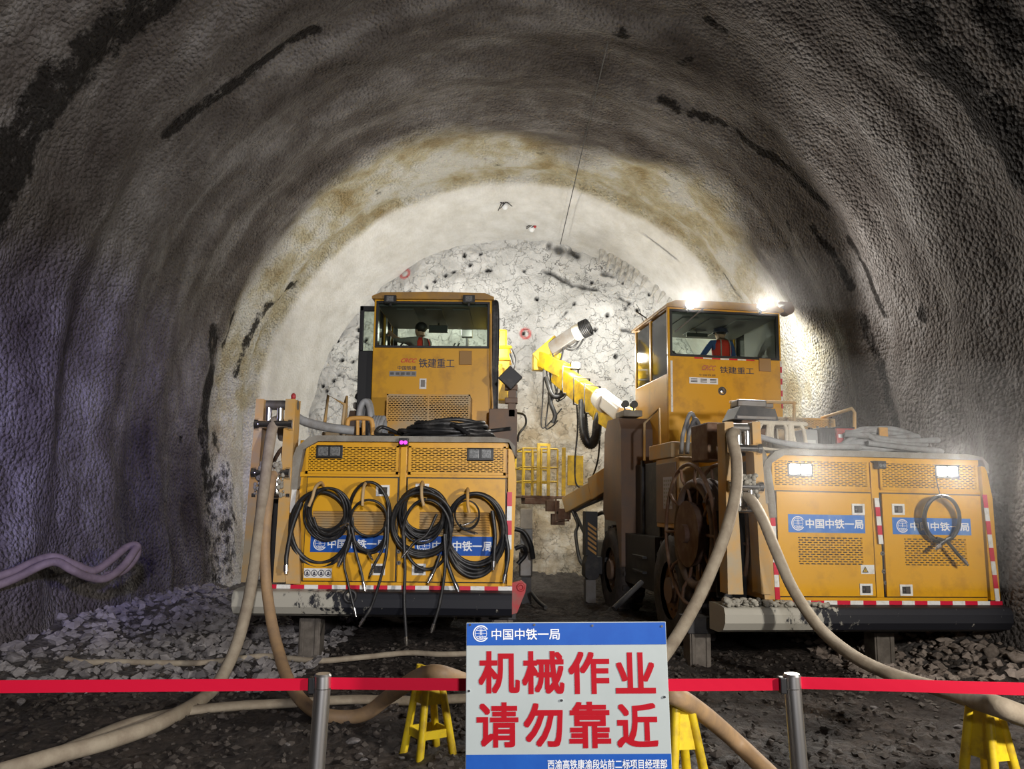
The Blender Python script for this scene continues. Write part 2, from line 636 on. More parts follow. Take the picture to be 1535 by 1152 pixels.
def section(a, R):
    """a in 0..1 from the left foot over the crown to the right foot"""
    h = ZC + .5
    L = 2 * h + PI * R
    d = a * L
    if d < h:
        z = -.5 + d
        return -R * (1 - .055 * ((ZC - z) / 3) ** 2), z
    if d > h + PI * R:
        z = ZC - (d - h - PI * R)
        return R * (1 - .055 * ((ZC - z) / 3) ** 2), z
    t = PI - (d - h) / R
    return R * math.cos(t), ZC + R * math.sin(t)


def vault_hit(px, py):
    d = ray(px, py)
    t = 3.0
    while t < 22:
        p = Vector((0, 0, EYE)) + d * t
        if p.y > 16.9:
            break
        R = radius(p.y)
        if p.z > ZC:
            if p.x ** 2 + (p.z - ZC) ** 2 > R * R:
                break
        elif abs(p.x) > R * (1 - .055 * ((ZC - p.z) / 3) ** 2):
            break
        t += .03
    return p


STAINS = []


def stain(pts, w, s=1.0):
    q = [vault_hit(*p) for p in pts]
    for i in range(len(q) - 1):
        STAINS.append((np.array(q[i]), np.array(q[i + 1]), w, s))
    if len(q) == 1:
        STAINS.append((np.array(q[0]), np.array(q[0]) + 1e-3, w, s))


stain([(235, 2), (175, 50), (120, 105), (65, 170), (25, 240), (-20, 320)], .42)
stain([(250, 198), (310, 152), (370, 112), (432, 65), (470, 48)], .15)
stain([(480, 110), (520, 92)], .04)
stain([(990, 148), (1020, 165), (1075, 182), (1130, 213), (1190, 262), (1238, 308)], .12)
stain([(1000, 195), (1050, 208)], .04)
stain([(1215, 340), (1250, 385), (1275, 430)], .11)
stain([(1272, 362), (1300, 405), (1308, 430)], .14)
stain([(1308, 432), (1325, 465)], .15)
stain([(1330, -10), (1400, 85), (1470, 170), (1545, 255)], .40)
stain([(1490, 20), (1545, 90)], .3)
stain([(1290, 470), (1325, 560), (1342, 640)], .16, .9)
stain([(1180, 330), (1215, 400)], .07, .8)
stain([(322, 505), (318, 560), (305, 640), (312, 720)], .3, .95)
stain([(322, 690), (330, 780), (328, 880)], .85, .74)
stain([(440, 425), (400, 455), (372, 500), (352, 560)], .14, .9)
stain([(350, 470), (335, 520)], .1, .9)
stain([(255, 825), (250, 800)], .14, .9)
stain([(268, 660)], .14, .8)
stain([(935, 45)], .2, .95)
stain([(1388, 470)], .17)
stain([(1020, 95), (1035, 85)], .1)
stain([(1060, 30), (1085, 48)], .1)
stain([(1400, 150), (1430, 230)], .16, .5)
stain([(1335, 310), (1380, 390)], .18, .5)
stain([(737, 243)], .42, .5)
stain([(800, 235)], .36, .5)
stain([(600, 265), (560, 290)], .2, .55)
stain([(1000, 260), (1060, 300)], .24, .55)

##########

Make an exact copy of the listing above. Do not include the pictures.

The Blender Python script for this scene continues. Write part 2, from line 636 on. More parts follow. Take the picture to be 1535 by 1152 pixels.
def section(a, R):
    """a in 0..1 from the left foot over the crown to the right foot"""
    h = ZC + .5
    L = 2 * h + PI * R
    d = a * L
    if d < h:
        z = -.5 + d
        return -R * (1 - .055 * ((ZC - z) / 3) ** 2), z
    if d > h + PI * R:
        z = ZC - (d - h - PI * R)
        return R * (1 - .055 * ((ZC - z) / 3) ** 2), z
    t = PI - (d - h) / R
    return R * math.cos(t), ZC + R * math.sin(t)


def vault_hit(px, py):
    d = ray(px, py)
    t = 3.0
    while t < 22:
        p = Vector((0, 0, EYE)) + d * t
        if p.y > 16.9:
            break
        R = radius(p.y)
        if p.z > ZC:
            if p.x ** 2 + (p.z - ZC) ** 2 > R * R:
                break
        elif abs(p.x) > R * (1 - .055 * ((ZC - p.z) / 3) ** 2):
            break
        t += .03
    return p


STAINS = []


def stain(pts, w, s=1.0):
    q = [vault_hit(*p) for p in pts]
    for i in range(len(q) - 1):
        STAINS.append((np.array(q[i]), np.array(q[i + 1]), w, s))
    if len(q) == 1:
        STAINS.append((np.array(q[0]), np.array(q[0]) + 1e-3, w, s))


stain([(235, 2), (175, 50), (120, 105), (65, 170), (25, 240), (-20, 320)], .42)
stain([(250, 198), (310, 152), (370, 112), (432, 65), (470, 48)], .15)
stain([(480, 110), (520, 92)], .04)
stain([(990, 148), (1020, 165), (1075, 182), (1130, 213), (1190, 262), (1238, 308)], .12)
stain([(1000, 195), (1050, 208)], .04)
stain([(1215, 340), (1250, 385), (1275, 430)], .11)
stain([(1272, 362), (1300, 405), (1308, 430)], .14)
stain([(1308, 432), (1325, 465)], .15)
stain([(1330, -10), (1400, 85), (1470, 170), (1545, 255)], .40)
stain([(1490, 20), (1545, 90)], .3)
stain([(1290, 470), (1325, 560), (1342, 640)], .16, .9)
stain([(1180, 330), (1215, 400)], .07, .8)
stain([(322, 505), (318, 560), (305, 640), (312, 720)], .3, .95)
stain([(322, 690), (330, 780), (328, 880)], .85, .74)
stain([(440, 425), (400, 455), (372, 500), (352, 560)], .14, .9)
stain([(350, 470), (335, 520)], .1, .9)
stain([(255, 825), (250, 800)], .14, .9)
stain([(268, 660)], .14, .8)
stain([(935, 45)], .2, .95)
stain([(1388, 470)], .17)
stain([(1020, 95), (1035, 85)], .1)
stain([(1060, 30), (1085, 48)], .1)
stain([(1400, 150), (1430, 230)], .16, .5)
stain([(1335, 310), (1380, 390)], .18, .5)
stain([(737, 243)], .42, .5)
stain([(800, 235)], .36, .5)
stain([(600, 265), (560, 290)], .2, .55)
stain([(1000, 260), (1060, 300)], .24, .55)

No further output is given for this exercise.